Com a devida reserva do respeito, as pretensões postas na ADI da AMB demonstram a busca pela não submissão dos magistrados ao CNJ e pela completa ausência de normatização do funcionamento das Corregedorias. Seria o retorno ao regime de irresponsabilidade, incompatível com o regime republicano.
O presidente nacional da OAB, Ophir Cavalcante Junior, bem situou o tema, “o Conselho Nacional de Justiça surgiu com a Emenda Constitucional 45 que tratou da reforma do Poder Judiciário com o objetivo de suprir uma lacuna existente que desacreditava a sociedade brasileira em relação ao Poder Judiciário. Era a falta de punição dentro do Poder. A falta de punição era decorrente da falência das Corregedorias internas que eram órgãos muito mais corporativistas do que órgãos que pudessem fazer a correição nos tribunais”. E avalia com razão, ”Agora, se vê novamente um ataque muito forte ao CNJ, principalmente depois que ele começou a punir a cúpula de muitos Tribunais de Justiça e muitos juízes no Brasil em função de corrupção, de má gestão e até de improbidade administrativa”.
A pesquisadora Maria Tereza Sadek vaticina (6), “um conselho criado justamente porque os meios de controle existentes até a década passada eram ineficazes e parciais não pode ter a sua atuação condicionada ao prévio esgotamento dos meios de que os tribunais há muito tempo dispõem e que, na prática, pouco ou nunca utilizaram para corrigir os desvios de seus integrantes”.
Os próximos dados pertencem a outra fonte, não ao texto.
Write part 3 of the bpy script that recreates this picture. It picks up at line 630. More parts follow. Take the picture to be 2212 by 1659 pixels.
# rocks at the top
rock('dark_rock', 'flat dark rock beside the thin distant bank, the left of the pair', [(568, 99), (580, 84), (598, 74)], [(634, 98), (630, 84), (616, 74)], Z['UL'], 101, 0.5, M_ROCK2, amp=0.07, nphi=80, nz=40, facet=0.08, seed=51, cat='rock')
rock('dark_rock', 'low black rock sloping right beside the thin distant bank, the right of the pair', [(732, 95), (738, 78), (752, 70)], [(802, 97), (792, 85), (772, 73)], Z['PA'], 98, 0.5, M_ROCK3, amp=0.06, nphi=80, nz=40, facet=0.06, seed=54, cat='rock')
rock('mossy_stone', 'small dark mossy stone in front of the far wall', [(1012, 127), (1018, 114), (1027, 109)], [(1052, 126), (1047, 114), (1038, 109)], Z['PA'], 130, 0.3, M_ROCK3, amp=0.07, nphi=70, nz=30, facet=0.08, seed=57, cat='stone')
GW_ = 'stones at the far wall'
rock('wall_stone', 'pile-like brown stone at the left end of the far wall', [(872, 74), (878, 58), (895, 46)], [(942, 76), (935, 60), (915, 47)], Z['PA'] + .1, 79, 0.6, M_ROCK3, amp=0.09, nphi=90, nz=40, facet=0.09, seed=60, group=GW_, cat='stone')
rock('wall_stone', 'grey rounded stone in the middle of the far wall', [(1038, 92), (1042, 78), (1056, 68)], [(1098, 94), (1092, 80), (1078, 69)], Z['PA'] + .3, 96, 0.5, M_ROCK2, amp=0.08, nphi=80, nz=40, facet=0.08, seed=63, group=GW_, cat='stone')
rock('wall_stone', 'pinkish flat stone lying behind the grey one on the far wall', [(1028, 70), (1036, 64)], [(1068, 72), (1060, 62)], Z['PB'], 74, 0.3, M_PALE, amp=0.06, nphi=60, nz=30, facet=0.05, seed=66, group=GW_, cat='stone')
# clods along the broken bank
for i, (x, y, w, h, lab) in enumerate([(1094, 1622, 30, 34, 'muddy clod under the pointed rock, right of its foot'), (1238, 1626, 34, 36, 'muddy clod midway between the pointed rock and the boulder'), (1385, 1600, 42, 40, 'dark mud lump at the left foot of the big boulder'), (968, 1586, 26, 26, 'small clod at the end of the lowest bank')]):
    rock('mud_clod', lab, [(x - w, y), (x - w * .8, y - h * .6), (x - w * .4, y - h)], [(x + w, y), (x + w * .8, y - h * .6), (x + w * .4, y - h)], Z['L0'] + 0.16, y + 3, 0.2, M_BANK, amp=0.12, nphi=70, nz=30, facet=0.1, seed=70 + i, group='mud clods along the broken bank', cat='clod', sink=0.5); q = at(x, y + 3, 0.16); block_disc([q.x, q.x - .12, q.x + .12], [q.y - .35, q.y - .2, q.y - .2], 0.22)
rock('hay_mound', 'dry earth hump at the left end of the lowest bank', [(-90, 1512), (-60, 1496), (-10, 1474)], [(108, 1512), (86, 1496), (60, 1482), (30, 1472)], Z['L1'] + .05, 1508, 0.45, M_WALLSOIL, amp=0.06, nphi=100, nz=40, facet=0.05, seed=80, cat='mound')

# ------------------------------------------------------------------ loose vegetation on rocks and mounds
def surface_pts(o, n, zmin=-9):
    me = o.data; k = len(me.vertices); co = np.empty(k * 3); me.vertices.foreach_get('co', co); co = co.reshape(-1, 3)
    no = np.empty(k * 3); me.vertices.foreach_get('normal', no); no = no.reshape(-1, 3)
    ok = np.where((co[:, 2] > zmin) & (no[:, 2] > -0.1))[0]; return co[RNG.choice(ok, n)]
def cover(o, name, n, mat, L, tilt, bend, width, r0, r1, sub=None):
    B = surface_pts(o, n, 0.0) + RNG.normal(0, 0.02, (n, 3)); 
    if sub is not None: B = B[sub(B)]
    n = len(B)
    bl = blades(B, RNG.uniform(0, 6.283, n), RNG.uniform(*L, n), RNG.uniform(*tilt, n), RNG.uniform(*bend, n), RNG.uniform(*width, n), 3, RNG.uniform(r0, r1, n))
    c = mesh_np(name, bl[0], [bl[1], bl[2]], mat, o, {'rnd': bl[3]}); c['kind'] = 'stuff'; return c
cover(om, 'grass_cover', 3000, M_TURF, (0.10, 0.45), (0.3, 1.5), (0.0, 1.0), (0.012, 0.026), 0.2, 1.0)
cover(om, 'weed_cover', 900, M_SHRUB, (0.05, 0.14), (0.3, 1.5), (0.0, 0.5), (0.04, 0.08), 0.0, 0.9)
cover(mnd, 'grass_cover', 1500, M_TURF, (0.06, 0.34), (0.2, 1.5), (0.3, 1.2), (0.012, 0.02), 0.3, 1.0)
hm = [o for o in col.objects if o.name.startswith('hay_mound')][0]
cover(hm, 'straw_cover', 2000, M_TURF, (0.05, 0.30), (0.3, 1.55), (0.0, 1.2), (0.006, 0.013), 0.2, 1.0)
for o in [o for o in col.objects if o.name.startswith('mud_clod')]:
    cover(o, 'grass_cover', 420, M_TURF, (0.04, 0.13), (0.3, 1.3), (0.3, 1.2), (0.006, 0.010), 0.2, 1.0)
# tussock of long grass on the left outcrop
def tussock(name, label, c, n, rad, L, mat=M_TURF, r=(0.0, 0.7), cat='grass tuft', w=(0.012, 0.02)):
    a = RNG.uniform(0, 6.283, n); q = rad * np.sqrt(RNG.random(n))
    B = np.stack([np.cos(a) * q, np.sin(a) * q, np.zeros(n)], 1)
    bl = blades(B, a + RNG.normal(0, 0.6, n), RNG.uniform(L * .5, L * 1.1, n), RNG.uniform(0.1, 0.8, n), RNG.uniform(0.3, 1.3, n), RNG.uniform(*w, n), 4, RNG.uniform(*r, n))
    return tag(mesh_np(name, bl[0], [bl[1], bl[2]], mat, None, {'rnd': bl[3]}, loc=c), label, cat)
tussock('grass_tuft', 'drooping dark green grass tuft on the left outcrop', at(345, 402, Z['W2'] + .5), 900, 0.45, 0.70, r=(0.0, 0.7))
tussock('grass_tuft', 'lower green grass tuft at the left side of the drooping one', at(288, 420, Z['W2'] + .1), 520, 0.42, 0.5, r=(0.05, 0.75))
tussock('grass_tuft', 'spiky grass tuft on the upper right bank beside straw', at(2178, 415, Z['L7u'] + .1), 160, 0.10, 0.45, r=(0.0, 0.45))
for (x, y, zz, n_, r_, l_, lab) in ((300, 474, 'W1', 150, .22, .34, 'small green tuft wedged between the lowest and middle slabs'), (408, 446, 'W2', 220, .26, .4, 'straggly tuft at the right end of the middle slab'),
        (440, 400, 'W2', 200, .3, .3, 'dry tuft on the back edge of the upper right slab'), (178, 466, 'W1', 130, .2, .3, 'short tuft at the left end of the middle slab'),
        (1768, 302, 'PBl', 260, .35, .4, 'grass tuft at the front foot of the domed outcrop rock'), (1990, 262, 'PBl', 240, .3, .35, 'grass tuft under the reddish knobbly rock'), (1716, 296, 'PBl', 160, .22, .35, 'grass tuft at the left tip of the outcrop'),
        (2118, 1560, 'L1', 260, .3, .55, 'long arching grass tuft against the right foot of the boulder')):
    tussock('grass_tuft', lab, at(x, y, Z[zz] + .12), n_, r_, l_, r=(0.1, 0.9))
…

Seria muito luxo para uma nação criar um órgão constitucional para atuar no banco de reserva das corregedorias estaduais. O CNJ, que tem se demonstrado não subserviente aos donos do poder, também não há de ser considerado subsidiário.
(1) ATALIBA, Geraldo. República e Constituição, 2ª ed.. São Paulo: Malheiros, 2001, p. 65;
(2) Além da competência de conhecer de reclamações contra membros do Judiciário, a Constituição atribui ao CNJ a função de “rever, de ofício, ou mediante provocação, os processos disciplinares de juízes e membros de tribunais julgados há menos de um ano” (artigo103-B, CF).
(3) Constituição Federal, Artigo 52, parágrafo único e Artigo 86.
(4) STF, ADI 3367 / DF, Rel: ministro Cezar Peluso. Julgamento: 13/04/2005.
(5) CAVALCANTE JUNIOR, Ophir. Entrevista concedida à Revista Eletrônica Consultor Jurídico, em 29-08-11.
(6) SADEK, Maria Tereza, artigo publicado no jornal Folha de S.Paulo, em 28/08/11.
Marcus Vinicius Furtado Coêlho é Secretário-Geral do Conselho Federal da OAB.